TASK BRIEF —
Go through the data below. List every line that holds the word "scene".

SUPPLIED MATERIAL —
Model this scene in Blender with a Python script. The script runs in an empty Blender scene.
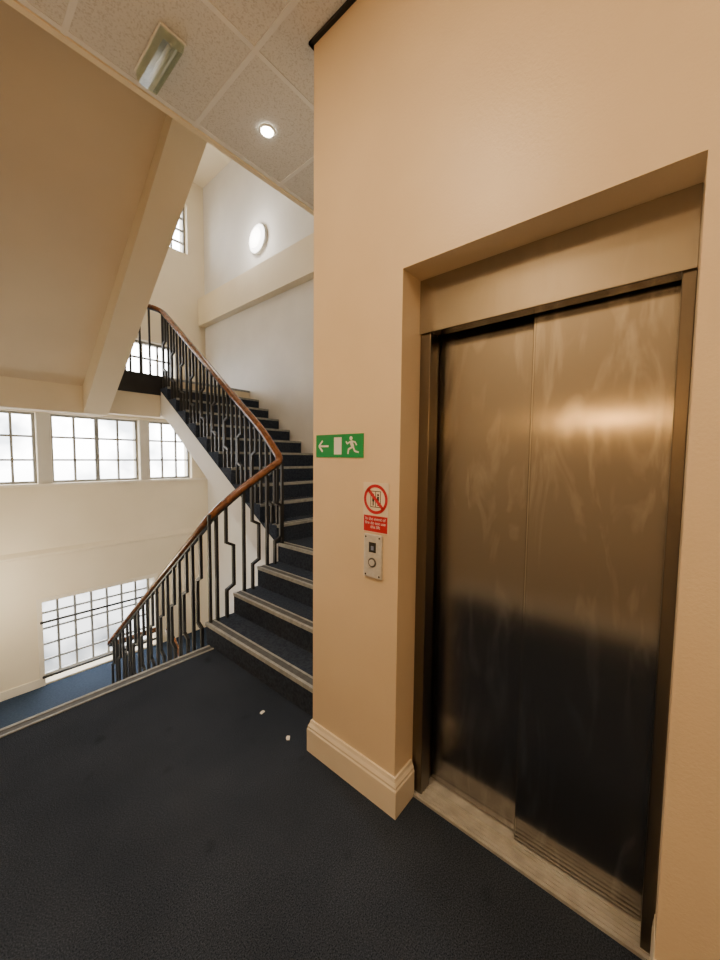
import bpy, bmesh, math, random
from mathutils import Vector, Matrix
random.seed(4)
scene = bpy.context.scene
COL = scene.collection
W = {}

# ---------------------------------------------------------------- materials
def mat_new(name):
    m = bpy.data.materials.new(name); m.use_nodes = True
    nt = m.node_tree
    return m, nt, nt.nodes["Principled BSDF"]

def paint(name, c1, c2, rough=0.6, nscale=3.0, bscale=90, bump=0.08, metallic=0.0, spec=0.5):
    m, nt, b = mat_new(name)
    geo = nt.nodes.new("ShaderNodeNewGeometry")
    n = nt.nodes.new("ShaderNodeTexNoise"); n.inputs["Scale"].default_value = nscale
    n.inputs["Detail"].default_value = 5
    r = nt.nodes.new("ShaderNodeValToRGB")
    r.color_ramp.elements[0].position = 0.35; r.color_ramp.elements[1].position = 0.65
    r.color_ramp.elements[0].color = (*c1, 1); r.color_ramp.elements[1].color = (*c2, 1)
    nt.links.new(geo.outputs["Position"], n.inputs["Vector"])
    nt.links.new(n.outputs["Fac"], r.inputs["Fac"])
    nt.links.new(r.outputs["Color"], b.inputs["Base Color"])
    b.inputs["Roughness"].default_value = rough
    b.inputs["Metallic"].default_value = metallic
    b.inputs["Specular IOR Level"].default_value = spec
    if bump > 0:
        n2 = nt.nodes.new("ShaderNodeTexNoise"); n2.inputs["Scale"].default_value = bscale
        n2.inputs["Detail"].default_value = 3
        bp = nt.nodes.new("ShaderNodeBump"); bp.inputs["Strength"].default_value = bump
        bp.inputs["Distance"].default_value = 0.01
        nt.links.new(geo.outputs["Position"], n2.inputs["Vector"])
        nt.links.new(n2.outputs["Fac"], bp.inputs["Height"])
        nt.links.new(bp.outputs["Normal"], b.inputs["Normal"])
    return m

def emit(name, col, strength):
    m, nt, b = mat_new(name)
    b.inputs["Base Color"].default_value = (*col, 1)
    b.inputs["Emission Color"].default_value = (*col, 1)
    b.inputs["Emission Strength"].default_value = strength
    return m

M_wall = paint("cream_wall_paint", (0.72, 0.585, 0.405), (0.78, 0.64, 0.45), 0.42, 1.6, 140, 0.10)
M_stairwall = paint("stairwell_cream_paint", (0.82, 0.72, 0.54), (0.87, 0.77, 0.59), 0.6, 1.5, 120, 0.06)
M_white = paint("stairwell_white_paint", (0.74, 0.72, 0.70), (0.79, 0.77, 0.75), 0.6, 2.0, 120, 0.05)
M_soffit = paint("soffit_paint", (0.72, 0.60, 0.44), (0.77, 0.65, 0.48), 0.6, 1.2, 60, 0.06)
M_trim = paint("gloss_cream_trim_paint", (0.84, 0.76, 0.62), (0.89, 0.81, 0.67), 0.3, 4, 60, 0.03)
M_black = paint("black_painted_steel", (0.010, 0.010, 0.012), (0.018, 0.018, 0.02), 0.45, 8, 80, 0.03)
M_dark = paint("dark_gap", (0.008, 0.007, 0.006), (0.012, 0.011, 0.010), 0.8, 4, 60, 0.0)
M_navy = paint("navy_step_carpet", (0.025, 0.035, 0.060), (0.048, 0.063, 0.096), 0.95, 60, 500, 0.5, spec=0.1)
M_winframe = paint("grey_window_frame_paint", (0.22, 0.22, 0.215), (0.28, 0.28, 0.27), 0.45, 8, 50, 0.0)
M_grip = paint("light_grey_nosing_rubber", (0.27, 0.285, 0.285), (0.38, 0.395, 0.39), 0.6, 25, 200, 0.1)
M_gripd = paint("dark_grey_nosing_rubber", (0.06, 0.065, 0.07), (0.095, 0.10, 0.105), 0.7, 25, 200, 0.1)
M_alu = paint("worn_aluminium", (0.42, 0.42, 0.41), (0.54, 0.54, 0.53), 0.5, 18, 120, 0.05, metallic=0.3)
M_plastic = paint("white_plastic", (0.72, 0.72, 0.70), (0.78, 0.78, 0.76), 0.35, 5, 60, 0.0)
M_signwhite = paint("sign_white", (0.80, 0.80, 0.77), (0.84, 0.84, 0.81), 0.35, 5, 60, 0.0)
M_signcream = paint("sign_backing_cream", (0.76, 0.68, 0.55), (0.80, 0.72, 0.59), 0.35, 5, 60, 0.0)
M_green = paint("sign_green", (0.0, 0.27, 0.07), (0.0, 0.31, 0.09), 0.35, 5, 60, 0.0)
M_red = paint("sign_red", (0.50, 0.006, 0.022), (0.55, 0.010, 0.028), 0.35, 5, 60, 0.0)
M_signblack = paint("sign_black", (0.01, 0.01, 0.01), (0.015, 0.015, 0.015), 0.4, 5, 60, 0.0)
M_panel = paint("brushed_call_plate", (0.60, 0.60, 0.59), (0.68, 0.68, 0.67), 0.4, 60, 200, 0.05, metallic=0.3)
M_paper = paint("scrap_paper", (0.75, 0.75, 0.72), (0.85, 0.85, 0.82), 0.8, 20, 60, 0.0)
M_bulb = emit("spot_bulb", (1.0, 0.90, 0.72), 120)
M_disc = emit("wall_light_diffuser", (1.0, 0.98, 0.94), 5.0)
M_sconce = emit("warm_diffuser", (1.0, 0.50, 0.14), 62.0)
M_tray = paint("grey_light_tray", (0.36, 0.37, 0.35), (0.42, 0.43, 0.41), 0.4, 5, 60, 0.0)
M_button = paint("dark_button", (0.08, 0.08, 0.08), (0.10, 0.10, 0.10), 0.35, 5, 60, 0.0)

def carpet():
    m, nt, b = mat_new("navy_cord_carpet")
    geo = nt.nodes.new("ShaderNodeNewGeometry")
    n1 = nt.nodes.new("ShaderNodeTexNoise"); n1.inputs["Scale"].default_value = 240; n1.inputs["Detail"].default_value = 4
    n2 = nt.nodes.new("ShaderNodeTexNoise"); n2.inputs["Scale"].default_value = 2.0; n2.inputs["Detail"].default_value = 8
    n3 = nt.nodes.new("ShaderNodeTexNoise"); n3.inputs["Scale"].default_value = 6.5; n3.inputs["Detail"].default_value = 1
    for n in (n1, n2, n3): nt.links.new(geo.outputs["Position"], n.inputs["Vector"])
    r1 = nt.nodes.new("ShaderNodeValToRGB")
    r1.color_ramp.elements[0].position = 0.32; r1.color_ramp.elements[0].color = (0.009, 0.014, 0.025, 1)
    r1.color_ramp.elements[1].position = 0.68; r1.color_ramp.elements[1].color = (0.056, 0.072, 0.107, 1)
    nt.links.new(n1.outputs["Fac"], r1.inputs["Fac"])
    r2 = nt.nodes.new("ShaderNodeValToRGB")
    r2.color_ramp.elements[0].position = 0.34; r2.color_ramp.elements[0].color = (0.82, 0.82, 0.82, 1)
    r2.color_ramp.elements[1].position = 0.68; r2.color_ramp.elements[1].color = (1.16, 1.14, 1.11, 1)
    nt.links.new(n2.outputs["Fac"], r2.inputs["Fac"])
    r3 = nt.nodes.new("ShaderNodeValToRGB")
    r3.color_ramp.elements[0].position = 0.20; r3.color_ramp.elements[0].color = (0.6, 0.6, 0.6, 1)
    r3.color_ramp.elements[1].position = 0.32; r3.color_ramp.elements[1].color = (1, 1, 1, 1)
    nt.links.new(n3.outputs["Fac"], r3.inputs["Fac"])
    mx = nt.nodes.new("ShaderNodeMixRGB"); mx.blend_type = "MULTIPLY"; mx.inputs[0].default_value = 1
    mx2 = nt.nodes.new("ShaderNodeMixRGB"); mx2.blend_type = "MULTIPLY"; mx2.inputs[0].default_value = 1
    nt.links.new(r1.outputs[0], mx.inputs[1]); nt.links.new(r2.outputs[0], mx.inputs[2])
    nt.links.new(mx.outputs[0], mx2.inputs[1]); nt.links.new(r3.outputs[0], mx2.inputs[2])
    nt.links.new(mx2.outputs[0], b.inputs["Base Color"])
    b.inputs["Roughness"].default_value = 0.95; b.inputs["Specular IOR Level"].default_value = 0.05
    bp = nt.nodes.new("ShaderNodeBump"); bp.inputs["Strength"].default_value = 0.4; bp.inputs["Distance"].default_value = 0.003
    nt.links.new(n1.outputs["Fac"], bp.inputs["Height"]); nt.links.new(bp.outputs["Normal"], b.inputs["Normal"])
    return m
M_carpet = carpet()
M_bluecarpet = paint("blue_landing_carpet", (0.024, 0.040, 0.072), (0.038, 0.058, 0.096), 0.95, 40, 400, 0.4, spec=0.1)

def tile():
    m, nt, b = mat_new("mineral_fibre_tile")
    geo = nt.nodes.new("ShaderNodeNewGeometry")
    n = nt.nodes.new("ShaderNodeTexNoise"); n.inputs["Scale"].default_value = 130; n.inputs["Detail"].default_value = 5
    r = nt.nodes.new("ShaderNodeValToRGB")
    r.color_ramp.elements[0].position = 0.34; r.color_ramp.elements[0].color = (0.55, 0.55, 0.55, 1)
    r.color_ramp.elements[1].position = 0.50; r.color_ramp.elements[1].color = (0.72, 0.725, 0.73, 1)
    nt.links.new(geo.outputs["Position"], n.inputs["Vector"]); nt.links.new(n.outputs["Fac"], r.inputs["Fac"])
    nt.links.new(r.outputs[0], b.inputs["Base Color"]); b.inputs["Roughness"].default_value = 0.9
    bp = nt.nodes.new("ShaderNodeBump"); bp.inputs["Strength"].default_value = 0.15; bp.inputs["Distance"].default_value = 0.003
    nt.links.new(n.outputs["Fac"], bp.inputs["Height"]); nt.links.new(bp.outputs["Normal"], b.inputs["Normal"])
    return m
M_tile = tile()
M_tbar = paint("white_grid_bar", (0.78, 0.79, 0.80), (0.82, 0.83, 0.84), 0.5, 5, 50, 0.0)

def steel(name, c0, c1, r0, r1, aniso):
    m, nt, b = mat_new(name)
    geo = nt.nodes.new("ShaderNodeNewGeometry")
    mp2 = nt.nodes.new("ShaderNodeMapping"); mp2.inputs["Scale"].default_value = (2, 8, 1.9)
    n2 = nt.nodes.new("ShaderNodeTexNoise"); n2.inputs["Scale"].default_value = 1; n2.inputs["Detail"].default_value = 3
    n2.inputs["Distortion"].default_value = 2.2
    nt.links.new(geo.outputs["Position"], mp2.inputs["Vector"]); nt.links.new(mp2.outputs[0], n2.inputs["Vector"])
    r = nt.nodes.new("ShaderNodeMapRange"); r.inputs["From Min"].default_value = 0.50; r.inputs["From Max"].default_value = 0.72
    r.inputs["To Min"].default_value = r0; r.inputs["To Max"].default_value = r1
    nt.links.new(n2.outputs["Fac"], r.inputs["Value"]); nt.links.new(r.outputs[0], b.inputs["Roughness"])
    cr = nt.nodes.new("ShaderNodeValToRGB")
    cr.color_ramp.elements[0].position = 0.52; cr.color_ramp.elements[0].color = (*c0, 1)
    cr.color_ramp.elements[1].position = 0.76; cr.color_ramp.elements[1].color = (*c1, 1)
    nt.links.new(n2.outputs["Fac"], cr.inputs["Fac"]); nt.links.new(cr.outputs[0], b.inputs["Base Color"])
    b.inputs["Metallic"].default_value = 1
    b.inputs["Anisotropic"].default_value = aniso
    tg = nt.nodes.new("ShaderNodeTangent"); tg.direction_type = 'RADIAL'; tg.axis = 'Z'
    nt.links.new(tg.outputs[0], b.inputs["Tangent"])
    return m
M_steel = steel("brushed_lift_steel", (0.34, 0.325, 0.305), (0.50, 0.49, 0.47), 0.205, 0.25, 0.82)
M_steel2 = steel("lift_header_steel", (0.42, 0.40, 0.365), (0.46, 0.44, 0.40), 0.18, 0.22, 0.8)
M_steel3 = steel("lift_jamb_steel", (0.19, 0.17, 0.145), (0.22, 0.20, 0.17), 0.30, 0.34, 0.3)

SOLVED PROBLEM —
Model this scene in Blender with a Python script. The script runs in an empty Blender scene.
scene = bpy.context.scene
COL = scene.collection